Comment by Arodex
10 hours ago
"A little osmosis machine"... Where do I find these? Would it fit in my appartement? Can I install it without plumbing if I am only a renter? How often do I need to clean it? How often do I need to change the filter? How many kW and how many liters of wasted water do I need to spend to get half a liter of osmosed water?
Your recommendation may be valid for large volumes long term (like the aquarium or brewing at craft beer scale), but for all the other uses not.

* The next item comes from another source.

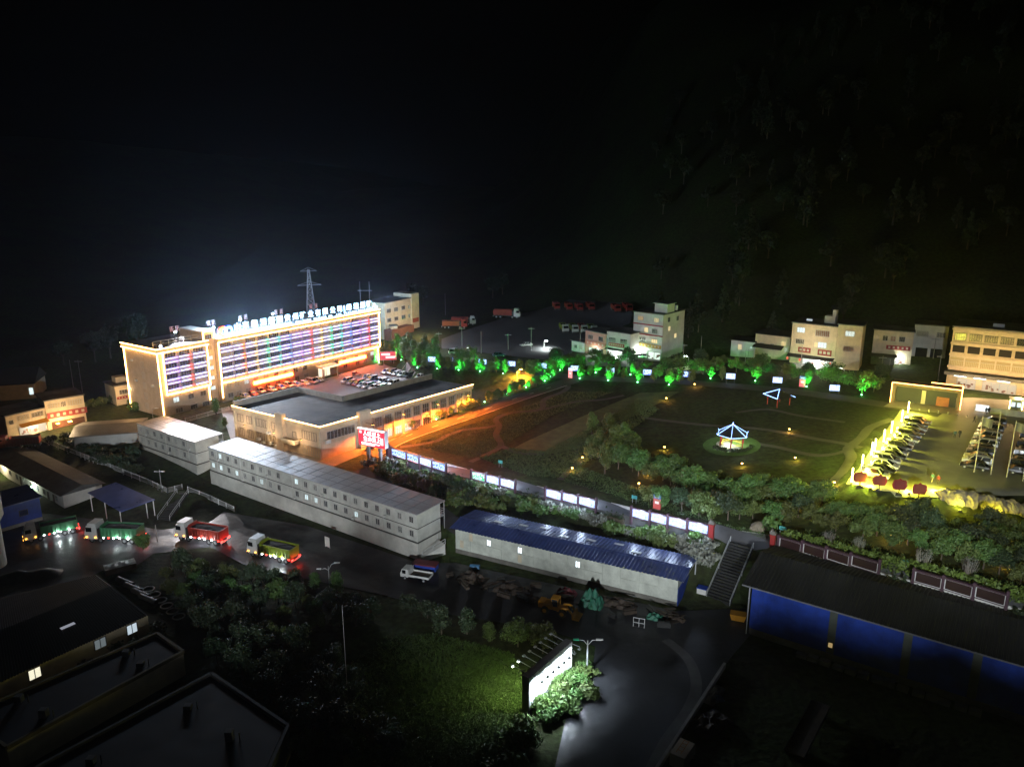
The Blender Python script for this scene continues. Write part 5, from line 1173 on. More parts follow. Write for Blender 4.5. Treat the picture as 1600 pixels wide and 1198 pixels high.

Its a reverse osmosis machine. You can get them for as low as $100 on amazon or anywhere. I have one at the house attached to my sink that makes about 20 gallons a day on demand and a small commercial one at work that cost 220 and makes 500 gallons a day (its about 2sqft in size) filling a large tank. Neither are large nor high in electric usage, the home one has no power, the small commercial has a small booster pump. Its the water usage that is high, to get a gallon of pure ro water is about 1.5 to 2.5 gallons of "waste". You can use that waste for watering the lawn or rinsing things but its extremely mineral heavy. You dont clean them just replace the filters every so often (not nearly needed as often as recommended)
Is the waste higher in the unpowered machine than the powered machine? Because saving electricity at the cost of water isn't necessarily a good thing .
The inherent issue with reverse osmosis is that you build up a "brine" on the input side. And the higher the gradient of these ions, the harder it is to do to the reverse move. The normal osmotic action is to pull pure water back through to dilute the brine.
I've heard of systems that attempt to just let the brine diffuse back through the source water system rather than dumping it. But, I think this is against code in any modern, thoughtful regulatory environment. You normally want explicit back-flow prevention to reduce the chance of contamination of the water system by end users.
You can get no install ones that go on your counter or light install ones you connect under your sink (no more difficult than installing a bidet in your apartment). Cost wise they are cheap enough they pay for themselves (including filters) vs even cheap bottled water over the course of a year (well, if you only drink 1 bottle per week or something the economics will be different - 2 bottles per day should ~break even). ~3 filters per year, depends on the model and usage.
Bottled water is usually just a convenience factor of "I can take x bottles from this pack wherever at once on demand, or even grab them full of water I like while not at home".